● Data provided:
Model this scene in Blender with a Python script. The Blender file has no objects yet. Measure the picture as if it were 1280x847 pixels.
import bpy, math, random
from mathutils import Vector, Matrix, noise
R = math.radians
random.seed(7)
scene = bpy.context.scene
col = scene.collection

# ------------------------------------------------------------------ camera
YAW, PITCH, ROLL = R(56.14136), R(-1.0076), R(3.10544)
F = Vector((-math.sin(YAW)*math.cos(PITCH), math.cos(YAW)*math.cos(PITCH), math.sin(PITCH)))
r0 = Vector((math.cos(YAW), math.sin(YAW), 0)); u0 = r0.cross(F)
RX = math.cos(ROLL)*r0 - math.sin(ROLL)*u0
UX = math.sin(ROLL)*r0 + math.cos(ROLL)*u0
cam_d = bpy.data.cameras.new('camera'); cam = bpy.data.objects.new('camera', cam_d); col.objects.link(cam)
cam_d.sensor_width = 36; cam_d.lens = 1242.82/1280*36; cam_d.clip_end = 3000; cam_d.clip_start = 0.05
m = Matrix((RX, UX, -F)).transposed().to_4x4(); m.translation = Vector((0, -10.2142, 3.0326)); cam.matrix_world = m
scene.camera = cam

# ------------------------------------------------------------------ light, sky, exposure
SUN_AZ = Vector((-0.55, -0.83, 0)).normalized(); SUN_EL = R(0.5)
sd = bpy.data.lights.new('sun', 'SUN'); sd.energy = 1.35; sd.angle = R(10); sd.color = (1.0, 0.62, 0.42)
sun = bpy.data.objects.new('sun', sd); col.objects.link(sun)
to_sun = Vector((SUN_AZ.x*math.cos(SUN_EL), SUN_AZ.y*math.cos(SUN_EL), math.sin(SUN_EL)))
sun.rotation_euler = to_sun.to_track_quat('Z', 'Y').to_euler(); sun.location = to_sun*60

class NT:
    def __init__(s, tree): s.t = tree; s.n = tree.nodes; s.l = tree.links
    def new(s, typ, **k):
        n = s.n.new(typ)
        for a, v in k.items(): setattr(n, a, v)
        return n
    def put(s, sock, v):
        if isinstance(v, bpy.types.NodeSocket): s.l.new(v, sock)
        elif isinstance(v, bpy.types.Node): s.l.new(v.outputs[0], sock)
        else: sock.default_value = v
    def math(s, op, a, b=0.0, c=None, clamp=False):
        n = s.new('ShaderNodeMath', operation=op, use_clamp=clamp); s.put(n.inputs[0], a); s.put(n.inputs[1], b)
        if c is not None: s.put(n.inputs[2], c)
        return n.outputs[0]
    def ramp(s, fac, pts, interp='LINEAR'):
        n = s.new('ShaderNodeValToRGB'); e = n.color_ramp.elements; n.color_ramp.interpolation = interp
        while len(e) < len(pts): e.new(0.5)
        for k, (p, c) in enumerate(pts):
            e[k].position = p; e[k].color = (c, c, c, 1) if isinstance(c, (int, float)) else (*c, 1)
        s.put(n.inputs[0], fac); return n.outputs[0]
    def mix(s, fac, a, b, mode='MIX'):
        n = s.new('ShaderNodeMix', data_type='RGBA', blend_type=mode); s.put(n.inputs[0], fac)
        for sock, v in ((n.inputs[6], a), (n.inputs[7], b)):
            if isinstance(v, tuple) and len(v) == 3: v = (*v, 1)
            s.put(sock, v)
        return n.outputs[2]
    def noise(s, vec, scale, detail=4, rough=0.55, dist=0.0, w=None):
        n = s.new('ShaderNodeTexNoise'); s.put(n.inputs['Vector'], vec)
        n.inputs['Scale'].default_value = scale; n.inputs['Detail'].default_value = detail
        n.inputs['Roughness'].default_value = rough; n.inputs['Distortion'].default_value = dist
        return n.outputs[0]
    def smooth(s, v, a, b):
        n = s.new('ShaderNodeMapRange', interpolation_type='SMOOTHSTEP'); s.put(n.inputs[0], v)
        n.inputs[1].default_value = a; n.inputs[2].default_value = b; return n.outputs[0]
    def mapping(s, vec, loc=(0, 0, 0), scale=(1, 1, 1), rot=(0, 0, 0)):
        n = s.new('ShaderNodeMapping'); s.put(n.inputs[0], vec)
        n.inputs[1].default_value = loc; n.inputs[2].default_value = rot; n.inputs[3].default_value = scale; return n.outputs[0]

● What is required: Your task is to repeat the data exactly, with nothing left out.

● The completed task:
Model this scene in Blender with a Python script. The Blender file has no objects yet. Measure the picture as if it were 1280x847 pixels.
import bpy, math, random
from mathutils import Vector, Matrix, noise
R = math.radians
random.seed(7)
scene = bpy.context.scene
col = scene.collection

# ------------------------------------------------------------------ camera
YAW, PITCH, ROLL = R(56.14136), R(-1.0076), R(3.10544)
F = Vector((-math.sin(YAW)*math.cos(PITCH), math.cos(YAW)*math.cos(PITCH), math.sin(PITCH)))
r0 = Vector((math.cos(YAW), math.sin(YAW), 0)); u0 = r0.cross(F)
RX = math.cos(ROLL)*r0 - math.sin(ROLL)*u0
UX = math.sin(ROLL)*r0 + math.cos(ROLL)*u0
cam_d = bpy.data.cameras.new('camera'); cam = bpy.data.objects.new('camera', cam_d); col.objects.link(cam)
cam_d.sensor_width = 36; cam_d.lens = 1242.82/1280*36; cam_d.clip_end = 3000; cam_d.clip_start = 0.05
m = Matrix((RX, UX, -F)).transposed().to_4x4(); m.translation = Vector((0, -10.2142, 3.0326)); cam.matrix_world = m
scene.camera = cam

# ------------------------------------------------------------------ light, sky, exposure
SUN_AZ = Vector((-0.55, -0.83, 0)).normalized(); SUN_EL = R(0.5)
sd = bpy.data.lights.new('sun', 'SUN'); sd.energy = 1.35; sd.angle = R(10); sd.color = (1.0, 0.62, 0.42)
sun = bpy.data.objects.new('sun', sd); col.objects.link(sun)
to_sun = Vector((SUN_AZ.x*math.cos(SUN_EL), SUN_AZ.y*math.cos(SUN_EL), math.sin(SUN_EL)))
sun.rotation_euler = to_sun.to_track_quat('Z', 'Y').to_euler(); sun.location = to_sun*60

class NT:
    def __init__(s, tree): s.t = tree; s.n = tree.nodes; s.l = tree.links
    def new(s, typ, **k):
        n = s.n.new(typ)
        for a, v in k.items(): setattr(n, a, v)
        return n
    def put(s, sock, v):
        if isinstance(v, bpy.types.NodeSocket): s.l.new(v, sock)
        elif isinstance(v, bpy.types.Node): s.l.new(v.outputs[0], sock)
        else: sock.default_value = v
    def math(s, op, a, b=0.0, c=None, clamp=False):
        n = s.new('ShaderNodeMath', operation=op, use_clamp=clamp); s.put(n.inputs[0], a); s.put(n.inputs[1], b)
        if c is not None: s.put(n.inputs[2], c)
        return n.outputs[0]
    def ramp(s, fac, pts, interp='LINEAR'):
        n = s.new('ShaderNodeValToRGB'); e = n.color_ramp.elements; n.color_ramp.interpolation = interp
        while len(e) < len(pts): e.new(0.5)
        for k, (p, c) in enumerate(pts):
            e[k].position = p; e[k].color = (c, c, c, 1) if isinstance(c, (int, float)) else (*c, 1)
        s.put(n.inputs[0], fac); return n.outputs[0]
    def mix(s, fac, a, b, mode='MIX'):
        n = s.new('ShaderNodeMix', data_type='RGBA', blend_type=mode); s.put(n.inputs[0], fac)
        for sock, v in ((n.inputs[6], a), (n.inputs[7], b)):
            if isinstance(v, tuple) and len(v) == 3: v = (*v, 1)
            s.put(sock, v)
        return n.outputs[2]
    def noise(s, vec, scale, detail=4, rough=0.55, dist=0.0, w=None):
        n = s.new('ShaderNodeTexNoise'); s.put(n.inputs['Vector'], vec)
        n.inputs['Scale'].default_value = scale; n.inputs['Detail'].default_value = detail
        n.inputs['Roughness'].default_value = rough; n.inputs['Distortion'].default_value = dist
        return n.outputs[0]
    def smooth(s, v, a, b):
        n = s.new('ShaderNodeMapRange', interpolation_type='SMOOTHSTEP'); s.put(n.inputs[0], v)
        n.inputs[1].default_value = a; n.inputs[2].default_value = b; return n.outputs[0]
    def mapping(s, vec, loc=(0, 0, 0), scale=(1, 1, 1), rot=(0, 0, 0)):
        n = s.new('ShaderNodeMapping'); s.put(n.inputs[0], vec)
        n.inputs[1].default_value = loc; n.inputs[2].default_value = rot; n.inputs[3].default_value = scale; return n.outputs[0]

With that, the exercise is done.